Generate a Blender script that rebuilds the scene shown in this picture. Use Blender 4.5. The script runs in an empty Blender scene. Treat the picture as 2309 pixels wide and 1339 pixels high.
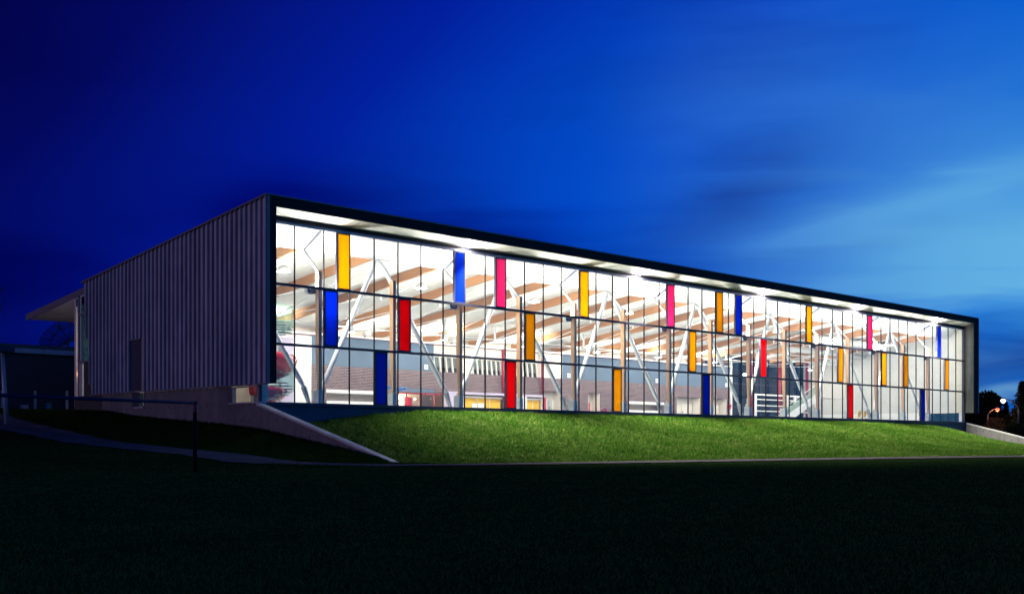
import bpy, math, random
import numpy as np
from mathutils import Vector, Matrix

R = math.radians
random.seed(7)
rng = np.random.default_rng(11)
scene = bpy.context.scene
COL = scene.collection

# ------------------------------------------------------------------ camera
cam_d = bpy.data.cameras.new('camera')
cam = bpy.data.objects.new('camera', cam_d)
COL.objects.link(cam)
cam.location = (-29.88, -45.40, 0.82)
cam.rotation_euler = (R(90), 0, R(-45))
cam_d.sensor_width = 36.0
cam_d.lens = 36.0 * 2653.5 / 2309.0
cam_d.shift_y = (998 - 669.5) / 2309.0
cam_d.clip_end = 6000
scene.camera = cam

# ------------------------------------------------------------------ world: dusk sky
world = bpy.data.worlds.new('World')
scene.world = world
world.use_nodes = True


class NT:
    """small node-tree helper"""
    def __init__(s, tree):
        s.t = tree
        s.n = tree.nodes
        s.l = tree.links

    def new(s, typ, **kw):
        nd = s.n.new(typ)
        for k, v in kw.items():
            setattr(nd, k, v)
        return nd

    def set(s, sock, v):
        if hasattr(v, 'is_output'):
            s.l.new(v, sock)
        else:
            sock.default_value = v

    def math(s, op, a, b=0.0, c=0.0, clamp=False):
        nd = s.new('ShaderNodeMath', operation=op, use_clamp=clamp)
        for i, v in enumerate((a, b, c)):
            s.set(nd.inputs[i], v)
        return nd.outputs[0]

    def vmath(s, op, a, b=None):
        nd = s.new('ShaderNodeVectorMath', operation=op)
        s.set(nd.inputs[0], a)
        if b is not None:
            s.set(nd.inputs[1], b)
        return nd.outputs['Value'] if op in ('DOT_PRODUCT', 'LENGTH') else nd.outputs[0]

    def rng(s, v, a, b, c=0.0, d=1.0, smooth=True):
        nd = s.new('ShaderNodeMapRange', interpolation_type='SMOOTHSTEP' if smooth else 'LINEAR')
        for i, x in enumerate((v, a, b, c, d)):
            s.set(nd.inputs[i], x)
        return nd.outputs[0]

    def mix(s, f, a, b, blend='MIX'):
        nd = s.new('ShaderNodeMix', data_type='RGBA', blend_type=blend)
        s.set(nd.inputs[0], f)
        s.set(nd.inputs[6], a)
        s.set(nd.inputs[7], b)
        return nd.outputs[2]

    def ramp(s, f, stops):
        nd = s.new('ShaderNodeValToRGB')
        e = nd.color_ramp.elements
        while len(e) < len(stops):
            e.new(0.5)
        for el, (p, c) in zip(e, stops):
            el.position = p
            el.color = (*c, 1)
        s.set(nd.inputs[0], f)
        return nd.outputs[0]

    def noise(s, vec, scale, detail=3.0, rough=0.5, dist=0.0):
        nd = s.new('ShaderNodeTexNoise')
        if vec is not None:
            s.l.new(vec, nd.inputs['Vector'])
        nd.inputs['Scale'].default_value = scale
        nd.inputs['Detail'].default_value = detail
        nd.inputs['Roughness'].default_value = rough
        nd.inputs['Distortion'].default_value = dist
        return nd.outputs[0]


w = NT(world.node_tree)
w.n.clear()
out = w.new('ShaderNodeOutputWorld')
bg = w.new('ShaderNodeBackground')
w.l.new(bg.outputs[0], out.inputs[0])
tc = w.new('ShaderNodeTexCoord')
D = tc.outputs['Generated']
sep = w.new('ShaderNodeSeparateXYZ')
w.l.new(D, sep.inputs[0])
EL = w.math('MAXIMUM', sep.outputs[2], 0.0)
# the sun has set towards +X -Y (right of the picture): 'a' is the cosine to that side
A = w.vmath('DOT_PRODUCT', D, (0.7071, -0.7071, 0.0))
# a slow tilt: the glow leans along the cloud streets
At = w.math('SUBTRACT', A, w.math('MULTIPLY', w.math('ABSOLUTE', w.math('SUBTRACT', EL, 0.13)), 0.95))
base = w.ramp(w.rng(At, -0.70, 0.46, smooth=False), [
    (0.0, (0.001, 0.0012, 0.04)), (0.20, (0.001, 0.003, 0.125)), (0.38, (0.0005, 0.013, 0.34)),
    (0.60, (0.0005, 0.06, 0.56)), (0.78, (0.001, 0.11, 0.62)), (0.90, (0.004, 0.17, 0.68)), (1.0, (0.02, 0.25, 0.73))])
# long-exposure clouds: flattened noise, warped
mp = w.new('ShaderNodeMapping')
mp.inputs['Rotation'].default_value = (0, R(9), R(20))
mp.inputs['Scale'].default_value = (1.0, 1.0, 4.2)
w.l.new(D, mp.inputs['Vector'])
n1 = w.noise(mp.outputs[0], 3.1, 3.0, 0.45, 0.6)
mp2 = w.new('ShaderNodeMapping')
mp2.inputs['Location'].default_value = (3.1, 1.7, 0.4)
mp2.inputs['Rotation'].default_value = (0, R(4), R(20))
mp2.inputs['Scale'].default_value = (1.0, 1.0, 8.0)
w.l.new(D, mp2.inputs['Vector'])
n2 = w.noise(mp2.outputs[0], 3.4, 4.0, 0.5, 0.7)
side = w.rng(A, -0.25, 0.36)
Aw = w.math('ADD', A, w.math('MULTIPLY', w.math('SUBTRACT', n1, 0.5), 0.20))
Ew = w.math('ADD', EL, w.math('MULTIPLY', w.math('SUBTRACT', n2, 0.5), 0.07))


def blob(a, e, sa, se, tilt=0.0):
    """soft elliptical cloud patch at side-cosine a, elevation e"""
    da = w.math('SUBTRACT', Aw, a)
    de = w.math('SUBTRACT', w.math('SUBTRACT', Ew, e), w.math('MULTIPLY', da, tilt))
    q = w.math('ADD', w.math('POWER', w.math('DIVIDE', da, sa), 2.0), w.math('POWER', w.math('DIVIDE', de, se), 2.0))
    return w.math('POWER', 2.718, w.math('MULTIPLY', q, -1.0))


def total(bl):
    v = 0.0
    for k, b_ in bl:
        v = w.math('MULTIPLY_ADD', blob(*b_), k, v)
    return v


lights = total([(1.0, (0.41, 0.135, 0.16, 0.034, -0.05)), (0.38, (0.41, 0.19, 0.12, 0.045, 0.1)), (0.35, (0.30, 0.185, 0.14, 0.018, 0.35)), (0.22, (0.28, 0.225, 0.12, 0.05, 0.25)), (0.30, (0.10, 0.195, 0.10, 0.025, -0.1)), (0.40, (0.24, 0.165, 0.12, 0.02, 0.1)),
                (0.30, (0.22, 0.132, 0.10, 0.014, 0.0)), (0.45, (0.0, 0.25, 0.2, 0.06, 0.1)), (0.5, (0.12, 0.27, 0.12, 0.05, 0.2)), (0.9, (0.40, 0.040, 0.05, 0.006, 0.0))])
darks = total([(0.85, (0.19, 0.203, 0.06, 0.030, 0.25)), (0.75, (0.325, 0.160, 0.05, 0.009, 0.0)), (0.85, (-0.02, 0.160, 0.17, 0.034, -0.12)), (0.35, (0.22, 0.150, 0.06, 0.010, 0.0)),
               (0.85, (0.42, 0.072, 0.16, 0.018, 0.0)), (0.6, (-0.38, 0.13, 0.16, 0.06, 0.1)), (0.45, (-0.16, 0.20, 0.12, 0.035, 0.1)), (0.5, (-0.42, 0.30, 0.12, 0.08, 0.0))])
darks = w.math('ADD', darks, w.math('MULTIPLY', w.rng(n1, 0.52, 0.74), 0.35))
lights = w.math('MULTIPLY', w.math('ADD', lights, w.math('MULTIPLY', w.rng(n2, 0.45, 0.70), w.math('MULTIPLY', w.rng(EL, 0.27, 0.15), 0.26))), side)
c1 = w.mix(w.math('MINIMUM', darks, 0.9), base, w.mix(1.0, base, (0.20, 0.15, 0.42, 1), 'MULTIPLY'))
pale = w.mix(w.rng(A, 0.04, 0.42), (0.0008, 0.085, 0.60, 1), (0.13, 0.45, 0.77, 1))
c2 = w.mix(w.math('MINIMUM', lights, 0.95), c1, pale)
# dark bank of cloud low over the horizon
bank = w.math('MULTIPLY', w.rng(Ew, 0.088, 0.045), 0.6)
c4 = w.mix(bank, c2, w.mix(1.0, c2, (0.8, 0.5, 0.6, 1), 'MULTIPLY'))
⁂
- EXERCISE -
From the opening line of the listing above through the line bearing "from mathutils import Vector, Matrix", repeat each line exactly. Drop every picture.

- RESPONSE -
Generate a Blender script that rebuilds the scene shown in this picture. Use Blender 4.5. The script runs in an empty Blender scene. Treat the picture as 2309 pixels wide and 1339 pixels high.
import bpy, math, random
import numpy as np
from mathutils import Vector, Matrix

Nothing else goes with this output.